In Japan, analyst Junko Nishioka at RBS Securities Japan Ltd. forecasts that GDP will expand 1.6 percent this quarter and Masamichi Adachi, senior economist at JP Morgan Securities in Tokyo, forecasts 1.8 percent growth.

‘Gradual Recovery’
Economy Minister Motohisa Furukawa cited the Thai floods and a “weak overseas recovery” for the fourth-quarter contraction, adding that the economy will “continue recovering slowly” and is on an upward swing. “We expect a steady increase in exports on a gradual recovery in the global economy,” Furukawa said.

Net exports, or overseas shipments less imports, subtracted 2.6 percentage points from annualized GDP, on Monday’s report showed.

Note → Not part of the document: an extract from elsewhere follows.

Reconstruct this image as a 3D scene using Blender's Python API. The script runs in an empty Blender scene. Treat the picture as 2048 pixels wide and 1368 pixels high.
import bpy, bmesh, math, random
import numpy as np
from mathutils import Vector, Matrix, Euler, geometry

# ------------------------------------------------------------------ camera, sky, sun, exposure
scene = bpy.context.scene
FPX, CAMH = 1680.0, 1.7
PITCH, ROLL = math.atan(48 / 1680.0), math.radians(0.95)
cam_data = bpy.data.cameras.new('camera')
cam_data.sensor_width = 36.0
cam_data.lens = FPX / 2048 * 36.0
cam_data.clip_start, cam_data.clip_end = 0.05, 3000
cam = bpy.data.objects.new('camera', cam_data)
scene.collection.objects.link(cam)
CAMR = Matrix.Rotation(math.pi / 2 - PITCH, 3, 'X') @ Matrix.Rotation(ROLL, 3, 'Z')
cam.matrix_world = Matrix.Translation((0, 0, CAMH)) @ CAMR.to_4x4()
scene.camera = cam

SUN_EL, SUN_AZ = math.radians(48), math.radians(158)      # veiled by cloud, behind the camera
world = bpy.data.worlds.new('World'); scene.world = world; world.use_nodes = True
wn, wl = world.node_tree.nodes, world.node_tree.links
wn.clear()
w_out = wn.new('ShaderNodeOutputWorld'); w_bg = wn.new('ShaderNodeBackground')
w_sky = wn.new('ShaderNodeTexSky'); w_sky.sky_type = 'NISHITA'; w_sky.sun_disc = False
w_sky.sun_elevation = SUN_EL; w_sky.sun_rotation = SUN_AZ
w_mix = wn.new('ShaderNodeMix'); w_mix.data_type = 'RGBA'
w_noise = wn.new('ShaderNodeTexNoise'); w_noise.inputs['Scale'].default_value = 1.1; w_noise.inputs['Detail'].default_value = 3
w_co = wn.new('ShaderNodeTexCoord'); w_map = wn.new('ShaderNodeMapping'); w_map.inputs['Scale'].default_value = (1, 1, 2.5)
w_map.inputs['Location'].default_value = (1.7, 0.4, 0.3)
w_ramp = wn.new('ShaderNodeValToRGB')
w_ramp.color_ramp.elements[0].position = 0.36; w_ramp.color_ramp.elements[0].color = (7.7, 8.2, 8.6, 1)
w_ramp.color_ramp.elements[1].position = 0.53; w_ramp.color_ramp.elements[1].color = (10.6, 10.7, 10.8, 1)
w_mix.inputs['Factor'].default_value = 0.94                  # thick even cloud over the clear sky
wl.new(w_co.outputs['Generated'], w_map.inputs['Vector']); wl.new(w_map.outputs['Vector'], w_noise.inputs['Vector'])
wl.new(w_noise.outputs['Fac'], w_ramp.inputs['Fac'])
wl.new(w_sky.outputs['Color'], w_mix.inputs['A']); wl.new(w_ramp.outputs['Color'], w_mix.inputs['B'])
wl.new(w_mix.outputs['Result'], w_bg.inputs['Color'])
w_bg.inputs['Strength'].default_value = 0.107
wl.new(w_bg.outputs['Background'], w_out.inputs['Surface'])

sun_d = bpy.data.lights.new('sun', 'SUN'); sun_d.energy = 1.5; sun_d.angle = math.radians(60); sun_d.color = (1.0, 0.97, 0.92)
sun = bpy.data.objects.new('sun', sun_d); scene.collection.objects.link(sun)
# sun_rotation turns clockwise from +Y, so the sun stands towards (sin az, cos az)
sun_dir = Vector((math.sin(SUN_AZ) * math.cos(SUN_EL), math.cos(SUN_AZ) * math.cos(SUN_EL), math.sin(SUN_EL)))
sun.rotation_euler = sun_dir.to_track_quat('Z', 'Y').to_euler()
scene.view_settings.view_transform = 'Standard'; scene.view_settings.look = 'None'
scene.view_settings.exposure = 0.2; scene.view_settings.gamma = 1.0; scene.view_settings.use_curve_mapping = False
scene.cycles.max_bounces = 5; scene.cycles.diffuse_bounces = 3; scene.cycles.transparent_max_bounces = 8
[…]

Fuel shipments are swelling the import bill after nuclear plant shutdowns because of the earthquake and tsunami last March. Japan’s government on Monday agreed to $8.9 billion of aid for Tokyo Electric Power Co., the owner of the crippled Fukushima plant.

Capital investment rose 7.9 percent, the first increase in five quarters, and consumer spending rose 1.2 percent, the third straight advance.

Shirakawa, Furukawa
Bank of Japan Governor Masaaki Shirakawa said last week that the economy is in a “severe” condition because of deflation and gains in the yen. The GDP deflator, a gauge of price trends, fell 1.6 percent in the fourth quarter from a year earlier. In nominal terms, GDP contracted an annualized 3.1 percent from the previous quarter.

Furukawa said yesterday on television that the central bank may need to improve communication of its stance on prices, after the Wall Street Journal cited an unnamed person as saying that the topic would be considered by officials. So far, the BOJ has avoided setting an explicit inflation target.

Panasonic, the world’s largest maker of plasma televisions, said on Feb. 3 that it almost doubled its annual loss forecast to a record 780 billion yen because of the Thailand floods and slowing demand for TVs.

Sony, Japan’s largest consumer-electronics exporter, said on Feb. 2 that it widened its full-year net loss forecast to 220 billion yen from the 90 billion-yen loss predicted in November.

Earthquake Reconstruction
First-quarter growth may get a boost as earthquake reconstruction work kicks in, said Masayuki Kichikawa at Merrill Lynch Japan Securities Co.

Parliament last week passed Prime Minister Yoshihiko Noda’s 2.5 trillion yen ($32 billion) recovery package from the earthquake and tsunami, the fourth supplementary budget since the disaster. The government will allocate 300 billion yen for the eco-friendly car subsidies as part of its fourth extra budget.

“If exports stop falling as the impact of the flooding in Thailand winds down, overall GDP is likely to return to growth,” Kichikawa said before the report.

The International Monetary Fund estimates that Japan’s economy will grow 1.7 percent in 2012, compared with a likely 1.8 percent expansion for the U.S. and an estimated 0.5 percent contraction for the euro area.